↓↓↓
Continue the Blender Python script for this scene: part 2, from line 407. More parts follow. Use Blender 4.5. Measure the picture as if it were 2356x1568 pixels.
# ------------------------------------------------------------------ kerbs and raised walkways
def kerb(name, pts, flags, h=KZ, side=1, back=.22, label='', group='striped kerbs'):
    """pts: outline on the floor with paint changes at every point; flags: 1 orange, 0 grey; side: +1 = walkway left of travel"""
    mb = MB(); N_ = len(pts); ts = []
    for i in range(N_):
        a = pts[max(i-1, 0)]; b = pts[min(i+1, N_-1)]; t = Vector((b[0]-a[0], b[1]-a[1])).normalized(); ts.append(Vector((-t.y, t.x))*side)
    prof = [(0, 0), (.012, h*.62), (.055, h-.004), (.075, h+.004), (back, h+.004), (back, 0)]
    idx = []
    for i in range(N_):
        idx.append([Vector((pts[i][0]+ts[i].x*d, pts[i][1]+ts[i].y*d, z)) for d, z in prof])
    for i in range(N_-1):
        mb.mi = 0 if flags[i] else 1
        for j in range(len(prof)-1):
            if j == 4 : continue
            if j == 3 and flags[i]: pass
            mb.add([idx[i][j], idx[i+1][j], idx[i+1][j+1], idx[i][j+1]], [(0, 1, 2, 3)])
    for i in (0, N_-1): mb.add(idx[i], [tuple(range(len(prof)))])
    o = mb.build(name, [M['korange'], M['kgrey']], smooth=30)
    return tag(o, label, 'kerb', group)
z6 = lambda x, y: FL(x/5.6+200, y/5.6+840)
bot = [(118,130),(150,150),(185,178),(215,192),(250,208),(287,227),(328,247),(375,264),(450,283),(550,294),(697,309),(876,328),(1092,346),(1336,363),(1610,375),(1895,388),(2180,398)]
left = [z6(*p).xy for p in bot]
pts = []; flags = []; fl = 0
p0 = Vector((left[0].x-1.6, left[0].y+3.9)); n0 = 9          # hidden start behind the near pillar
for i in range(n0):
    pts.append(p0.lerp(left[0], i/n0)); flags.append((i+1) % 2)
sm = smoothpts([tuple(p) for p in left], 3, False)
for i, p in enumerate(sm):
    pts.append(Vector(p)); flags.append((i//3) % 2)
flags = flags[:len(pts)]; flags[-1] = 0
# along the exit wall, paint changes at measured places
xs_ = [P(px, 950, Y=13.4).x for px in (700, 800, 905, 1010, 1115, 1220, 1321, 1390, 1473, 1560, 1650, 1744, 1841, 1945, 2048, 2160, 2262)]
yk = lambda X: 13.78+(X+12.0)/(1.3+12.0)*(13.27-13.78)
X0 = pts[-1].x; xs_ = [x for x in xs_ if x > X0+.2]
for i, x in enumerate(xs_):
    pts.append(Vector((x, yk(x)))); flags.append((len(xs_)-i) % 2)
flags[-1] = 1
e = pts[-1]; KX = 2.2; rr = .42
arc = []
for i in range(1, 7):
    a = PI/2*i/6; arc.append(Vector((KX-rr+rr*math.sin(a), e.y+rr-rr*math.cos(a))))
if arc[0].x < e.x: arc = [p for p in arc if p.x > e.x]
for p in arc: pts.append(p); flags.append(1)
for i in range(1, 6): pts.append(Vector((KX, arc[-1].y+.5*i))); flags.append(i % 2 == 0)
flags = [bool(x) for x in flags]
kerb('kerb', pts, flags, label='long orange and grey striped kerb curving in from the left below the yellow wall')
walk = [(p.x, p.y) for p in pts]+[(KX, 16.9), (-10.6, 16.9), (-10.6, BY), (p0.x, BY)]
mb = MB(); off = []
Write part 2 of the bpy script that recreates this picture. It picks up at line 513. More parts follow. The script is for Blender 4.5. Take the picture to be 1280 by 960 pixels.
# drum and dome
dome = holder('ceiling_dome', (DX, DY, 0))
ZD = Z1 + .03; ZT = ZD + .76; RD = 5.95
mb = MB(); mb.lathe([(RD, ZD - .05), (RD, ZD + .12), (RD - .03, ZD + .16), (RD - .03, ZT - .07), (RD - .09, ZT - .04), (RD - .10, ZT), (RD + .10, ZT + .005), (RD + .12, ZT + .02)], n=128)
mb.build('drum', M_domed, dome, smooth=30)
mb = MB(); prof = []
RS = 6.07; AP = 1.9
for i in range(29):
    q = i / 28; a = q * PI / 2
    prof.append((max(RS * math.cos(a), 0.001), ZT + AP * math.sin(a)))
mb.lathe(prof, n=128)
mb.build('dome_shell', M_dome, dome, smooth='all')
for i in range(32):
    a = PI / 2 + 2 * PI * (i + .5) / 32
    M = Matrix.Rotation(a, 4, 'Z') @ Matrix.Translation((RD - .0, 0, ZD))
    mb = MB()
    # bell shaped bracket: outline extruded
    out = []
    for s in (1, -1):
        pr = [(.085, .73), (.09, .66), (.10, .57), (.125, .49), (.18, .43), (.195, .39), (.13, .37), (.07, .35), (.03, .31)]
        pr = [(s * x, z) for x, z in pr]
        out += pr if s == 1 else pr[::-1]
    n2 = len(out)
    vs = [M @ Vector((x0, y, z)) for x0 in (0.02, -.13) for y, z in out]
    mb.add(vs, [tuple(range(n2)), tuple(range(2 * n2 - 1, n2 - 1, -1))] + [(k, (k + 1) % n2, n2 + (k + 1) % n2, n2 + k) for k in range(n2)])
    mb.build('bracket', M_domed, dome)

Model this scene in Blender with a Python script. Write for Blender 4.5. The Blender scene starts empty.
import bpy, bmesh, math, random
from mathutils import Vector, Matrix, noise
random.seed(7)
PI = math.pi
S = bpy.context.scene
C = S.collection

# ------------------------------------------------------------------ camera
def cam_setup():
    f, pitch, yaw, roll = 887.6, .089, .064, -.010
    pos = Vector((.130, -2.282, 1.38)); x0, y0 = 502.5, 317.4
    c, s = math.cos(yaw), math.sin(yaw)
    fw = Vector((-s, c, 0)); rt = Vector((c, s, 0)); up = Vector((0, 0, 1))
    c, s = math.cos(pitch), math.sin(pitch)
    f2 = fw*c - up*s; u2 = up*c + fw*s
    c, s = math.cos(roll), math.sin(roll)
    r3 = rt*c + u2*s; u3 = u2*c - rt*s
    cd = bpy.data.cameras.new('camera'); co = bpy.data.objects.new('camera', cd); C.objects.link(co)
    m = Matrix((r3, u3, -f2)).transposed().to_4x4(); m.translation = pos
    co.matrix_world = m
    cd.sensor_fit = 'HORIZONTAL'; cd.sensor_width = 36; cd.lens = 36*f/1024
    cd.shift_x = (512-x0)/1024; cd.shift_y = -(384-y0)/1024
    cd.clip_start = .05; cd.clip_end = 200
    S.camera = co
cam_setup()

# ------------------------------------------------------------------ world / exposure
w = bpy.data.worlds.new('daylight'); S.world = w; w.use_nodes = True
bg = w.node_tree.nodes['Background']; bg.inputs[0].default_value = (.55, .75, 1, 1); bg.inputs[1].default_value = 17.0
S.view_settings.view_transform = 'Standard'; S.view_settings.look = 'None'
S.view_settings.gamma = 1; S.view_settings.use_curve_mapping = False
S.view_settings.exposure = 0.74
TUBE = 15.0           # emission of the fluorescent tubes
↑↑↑
*Task goal*. Restate each of the entries above verbatim.

*The result*.
Continue the Blender Python script for this scene: part 2, from line 407. More parts follow. Use Blender 4.5. Measure the picture as if it were 2356x1568 pixels.
# ------------------------------------------------------------------ kerbs and raised walkways
def kerb(name, pts, flags, h=KZ, side=1, back=.22, label='', group='striped kerbs'):
    """pts: outline on the floor with paint changes at every point; flags: 1 orange, 0 grey; side: +1 = walkway left of travel"""
    mb = MB(); N_ = len(pts); ts = []
    for i in range(N_):
        a = pts[max(i-1, 0)]; b = pts[min(i+1, N_-1)]; t = Vector((b[0]-a[0], b[1]-a[1])).normalized(); ts.append(Vector((-t.y, t.x))*side)
    prof = [(0, 0), (.012, h*.62), (.055, h-.004), (.075, h+.004), (back, h+.004), (back, 0)]
    idx = []
    for i in range(N_):
        idx.append([Vector((pts[i][0]+ts[i].x*d, pts[i][1]+ts[i].y*d, z)) for d, z in prof])
    for i in range(N_-1):
        mb.mi = 0 if flags[i] else 1
        for j in range(len(prof)-1):
            if j == 4 : continue
            if j == 3 and flags[i]: pass
            mb.add([idx[i][j], idx[i+1][j], idx[i+1][j+1], idx[i][j+1]], [(0, 1, 2, 3)])
    for i in (0, N_-1): mb.add(idx[i], [tuple(range(len(prof)))])
    o = mb.build(name, [M['korange'], M['kgrey']], smooth=30)
    return tag(o, label, 'kerb', group)
z6 = lambda x, y: FL(x/5.6+200, y/5.6+840)
bot = [(118,130),(150,150),(185,178),(215,192),(250,208),(287,227),(328,247),(375,264),(450,283),(550,294),(697,309),(876,328),(1092,346),(1336,363),(1610,375),(1895,388),(2180,398)]
left = [z6(*p).xy for p in bot]
pts = []; flags = []; fl = 0
p0 = Vector((left[0].x-1.6, left[0].y+3.9)); n0 = 9          # hidden start behind the near pillar
for i in range(n0):
    pts.append(p0.lerp(left[0], i/n0)); flags.append((i+1) % 2)
sm = smoothpts([tuple(p) for p in left], 3, False)
for i, p in enumerate(sm):
    pts.append(Vector(p)); flags.append((i//3) % 2)
flags = flags[:len(pts)]; flags[-1] = 0
# along the exit wall, paint changes at measured places
xs_ = [P(px, 950, Y=13.4).x for px in (700, 800, 905, 1010, 1115, 1220, 1321, 1390, 1473, 1560, 1650, 1744, 1841, 1945, 2048, 2160, 2262)]
yk = lambda X: 13.78+(X+12.0)/(1.3+12.0)*(13.27-13.78)
X0 = pts[-1].x; xs_ = [x for x in xs_ if x > X0+.2]
for i, x in enumerate(xs_):
    pts.append(Vector((x, yk(x)))); flags.append((len(xs_)-i) % 2)
flags[-1] = 1
e = pts[-1]; KX = 2.2; rr = .42
arc = []
for i in range(1, 7):
    a = PI/2*i/6; arc.append(Vector((KX-rr+rr*math.sin(a), e.y+rr-rr*math.cos(a))))
if arc[0].x < e.x: arc = [p for p in arc if p.x > e.x]
for p in arc: pts.append(p); flags.append(1)
for i in range(1, 6): pts.append(Vector((KX, arc[-1].y+.5*i))); flags.append(i % 2 == 0)
flags = [bool(x) for x in flags]
kerb('kerb', pts, flags, label='long orange and grey striped kerb curving in from the left below the yellow wall')
walk = [(p.x, p.y) for p in pts]+[(KX, 16.9), (-10.6, 16.9), (-10.6, BY), (p0.x, BY)]
mb = MB(); off = []
Write part 2 of the bpy script that recreates this picture. It picks up at line 513. More parts follow. The script is for Blender 4.5. Take the picture to be 1280 by 960 pixels.
# drum and dome
dome = holder('ceiling_dome', (DX, DY, 0))
ZD = Z1 + .03; ZT = ZD + .76; RD = 5.95
mb = MB(); mb.lathe([(RD, ZD - .05), (RD, ZD + .12), (RD - .03, ZD + .16), (RD - .03, ZT - .07), (RD - .09, ZT - .04), (RD - .10, ZT), (RD + .10, ZT + .005), (RD + .12, ZT + .02)], n=128)
mb.build('drum', M_domed, dome, smooth=30)
mb = MB(); prof = []
RS = 6.07; AP = 1.9
for i in range(29):
    q = i / 28; a = q * PI / 2
    prof.append((max(RS * math.cos(a), 0.001), ZT + AP * math.sin(a)))
mb.lathe(prof, n=128)
mb.build('dome_shell', M_dome, dome, smooth='all')
for i in range(32):
    a = PI / 2 + 2 * PI * (i + .5) / 32
    M = Matrix.Rotation(a, 4, 'Z') @ Matrix.Translation((RD - .0, 0, ZD))
    mb = MB()
    # bell shaped bracket: outline extruded
    out = []
    for s in (1, -1):
        pr = [(.085, .73), (.09, .66), (.10, .57), (.125, .49), (.18, .43), (.195, .39), (.13, .37), (.07, .35), (.03, .31)]
        pr = [(s * x, z) for x, z in pr]
        out += pr if s == 1 else pr[::-1]
    n2 = len(out)
    vs = [M @ Vector((x0, y, z)) for x0 in (0.02, -.13) for y, z in out]
    mb.add(vs, [tuple(range(n2)), tuple(range(2 * n2 - 1, n2 - 1, -1))] + [(k, (k + 1) % n2, n2 + (k + 1) % n2, n2 + k) for k in range(n2)])
    mb.build('bracket', M_domed, dome)

Model this scene in Blender with a Python script. Write for Blender 4.5. The Blender scene starts empty.
import bpy, bmesh, math, random
from mathutils import Vector, Matrix, noise
random.seed(7)
PI = math.pi
S = bpy.context.scene
C = S.collection

# ------------------------------------------------------------------ camera
def cam_setup():
    f, pitch, yaw, roll = 887.6, .089, .064, -.010
    pos = Vector((.130, -2.282, 1.38)); x0, y0 = 502.5, 317.4
    c, s = math.cos(yaw), math.sin(yaw)
    fw = Vector((-s, c, 0)); rt = Vector((c, s, 0)); up = Vector((0, 0, 1))
    c, s = math.cos(pitch), math.sin(pitch)
    f2 = fw*c - up*s; u2 = up*c + fw*s
    c, s = math.cos(roll), math.sin(roll)
    r3 = rt*c + u2*s; u3 = u2*c - rt*s
    cd = bpy.data.cameras.new('camera'); co = bpy.data.objects.new('camera', cd); C.objects.link(co)
    m = Matrix((r3, u3, -f2)).transposed().to_4x4(); m.translation = pos
    co.matrix_world = m
    cd.sensor_fit = 'HORIZONTAL'; cd.sensor_width = 36; cd.lens = 36*f/1024
    cd.shift_x = (512-x0)/1024; cd.shift_y = -(384-y0)/1024
    cd.clip_start = .05; cd.clip_end = 200
    S.camera = co
cam_setup()

# ------------------------------------------------------------------ world / exposure
w = bpy.data.worlds.new('daylight'); S.world = w; w.use_nodes = True
bg = w.node_tree.nodes['Background']; bg.inputs[0].default_value = (.55, .75, 1, 1); bg.inputs[1].default_value = 17.0
S.view_settings.view_transform = 'Standard'; S.view_settings.look = 'None'
S.view_settings.gamma = 1; S.view_settings.use_curve_mapping = False
S.view_settings.exposure = 0.74
TUBE = 15.0           # emission of the fluorescent tubes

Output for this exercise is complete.